In the Ayodhya debate, the comparison with the Jerusalem Temple Mount controversy has been made only sparingly. And when it was made, it was mostly turned upside down. It was assumed that in both cases, a mosque is threatened with a takeover by non-Muslims, and that is the relevant similarity. Stefan de Girval has put it this way : "(The Jews) want to rebuild the temple of Jerusalem, which was destroyed by the Romans in the first century AD. But they face the same problem and dilemma that the Hindus are facing at the Ram Janmabhoomi site." The non-Muslim communities involved in these two temple- mosque-controversies do indeed have things in common. They both have voluntarily and unilaterally set up a secular state. Their creations, upon departure of the British, were both at the same time partitions into a secular and an Islamic state. In both cases, the partition was immediately followed by an invasion from the Muslim neighbour (here there is a remarkable difference : Israel gained territory in the ensuing war, while India lost Azad Kashmir). They both live with a Muslim minority, which does encounter problems but is still treated far better than minorities in the surrounding Muslim countries. On the other hand, after their creation both Israel and India have had to receive many refugees, Jewish and Hindu respectively, who had to flee intense persecution in Muslim countries. Both communities have been persistently targeted by the same Muslim-Communist combine : Israel by the Arab-Soviet alliance, Hindus society by the Leftist and pro-Muslim Nehruvians and by the China-Pakistan alliance.11 But all that does not make for a strict parallel in the two controversies. The differences include the following. In Jewish theology, there is a belief that only the Messiah, when he comes, should rebuild the Temple. No such belief is involved in the Ayodhya controversy. In Jerusalem, the disputed area is a sacred place to both religions involved; in Ayodhya, the Muslims have never attached any religious importance to the site of the Babri Masjid, which was built only to humiliate the Hindus. In Jerusalem, the Muslims built their mosques in all innocence on a wasteland, where the Romans had destroyed the Jewish Second Temple centuries before; whereas in Ayodhya they most probably destroyed the temple themselves before building a mosque over it.

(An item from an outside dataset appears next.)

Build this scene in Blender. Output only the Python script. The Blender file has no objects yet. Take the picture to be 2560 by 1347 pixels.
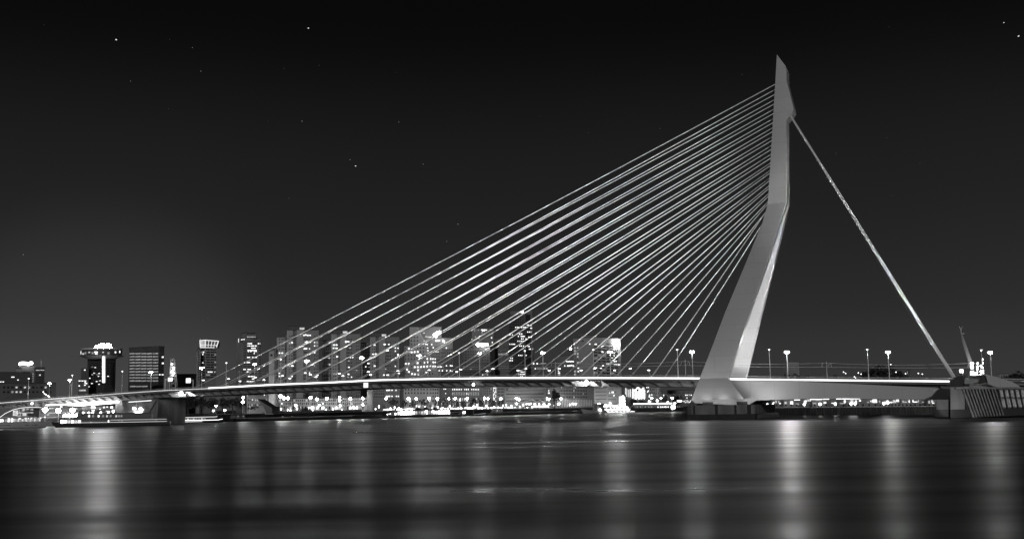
import bpy, math, random
from mathutils import Vector, Matrix
random.seed(7)
S = bpy.context.scene
COL = S.collection
V = Vector
# ------------------------------------------------------------------ camera
F, CX, CY, HC, YH, ROLL = 2800.0, 1280.0, 673.5, 6.3, 1014.0, 0.0157
pit = math.atan((YH - CY) / F)
fw = V((0, math.cos(pit), math.sin(pit)))
u0 = V((0, -math.sin(pit), math.cos(pit)))
r0 = V((1, 0, 0))
up = u0 * math.cos(ROLL) + r0 * math.sin(ROLL)
rt = r0 * math.cos(ROLL) - u0 * math.sin(ROLL)
EYE = V((0, 0, HC))
cd = bpy.data.cameras.new('camera')
cam = bpy.data.objects.new('camera', cd)
COL.objects.link(cam)
cam.matrix_world = Matrix(((rt.x, up.x, -fw.x, 0), (rt.y, up.y, -fw.y, 0), (rt.z, up.z, -fw.z, HC), (0, 0, 0, 1)))
cd.sensor_width = 36
cd.lens = F / 2560 * 36
cd.clip_end = 20000
cd.clip_start = 0.5
S.camera = cam


def ray(px, py):
    return fw + rt * ((px - CX) / F) - up * ((py - CY) / F)


def P(px, py, Y):
    d = ray(px, py)
    return EYE + d * (Y / d.y)


def GZP(px, Y, z):
    """point at depth Y and height z whose picture column is px"""
    py = YH
    for _ in range(6):
        p = P(px, py, Y)
        py += (p.z - z) * F / Y
    return P(px, py, Y)


def hitplane(px, py, o, n):
    d = ray(px, py)
    return EYE + d * ((o - EYE).dot(n) / d.dot(n))


# ------------------------------------------------------------------ materials
def _nodes(name):
    m = bpy.data.materials.new(name)
    m.use_nodes = True
    nt = m.node_tree
    for n in list(nt.nodes):
        nt.nodes.remove(n)
    out = nt.nodes.new('ShaderNodeOutputMaterial')
    return m, nt, out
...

But the most important difference is this. In Jerusalem, a sacred place of a religious community is being used for regular worship by that community, to the exclusion of members of the other community, but it is being claimed by fanatics of this other community; in Ayodhya, exactly the same situation obtains. However, in Jerusalem the tenant community is Muslim, in Ayodhya it is non-Muslim. In Jerusalem, the fanatics who want to grab the other community's sacred place are non-Muslim, the Faithful of the Temple Mount, in Ayodhya they are Muslim, the BMAC and BMMCC.
This important factual contrast is compounded by a political difference. In Israel, a truly secular government is proud of Israel's policy since he liberation of Jerusalem in 1967, which has guaranteed freedom of worship to Jews, Christians and Muslims in their respective sacred places, in contrast to the ban on Christian and Jewish access to the sacred places under the previous Islamic regime. This secular government has given the Jewish fanatics no chance to challenge the status-quo, and is not ready to make any concession to them, or to force a compromise with them on the tenant Muslim community.
In India, by contrast, some governments have been succeeding each other, that have not been all that secularly impartial in religious controversies, in spite of their comprising vehemently secularist parties. These governments have amply lent their ears to the fanatics who challenge the functional status-quo and intend to snatch the sacred place from the tenant community. For clarity's sake, it may be repeated that the tenant community is, since 1949, the Hindu community. And the Hindus want to keep the functional status-quo, viz. the Ram temple remains a Ram temple, even while its architecture may be changed from a mosque-like domed structure to a traditional Mandir structure. But instead of unflinchingly upholding their right to their sacred place, the government pressurizes them to give in to the BMAC and BMMCC demands, or at least to accept a mid-way compromise.
So, the Temple Mount is not a Jewish Ayodhya12 rather a Muslim Ayodhya. We should of course not take the comparison too far, for that would only lead into distortions. Yet, it so happened that there is one more analogy. In both places the autumn of 1990 has witnessed a bloodbath among the tenant community, inflicted by police bullets. In Jerusalem, police killed around twenty people when, according to the official report, they were throwing stones at Jews praying at the Wailing Wall (the only leftover of the Second Temple).13 In Ayodhya, police killed sixteen, or one hundred and sixty- eight, or five hundred, or who knows, people who were unarmed and singing Ram Dhun. And this similarity is again compounded by a stark difference : the Jerusalem shooting triggered as much as a UN resolution against the Israeli government, but the Ayodhya shooting triggered absolutely nothing as far as the Human Rights professionals are concerned.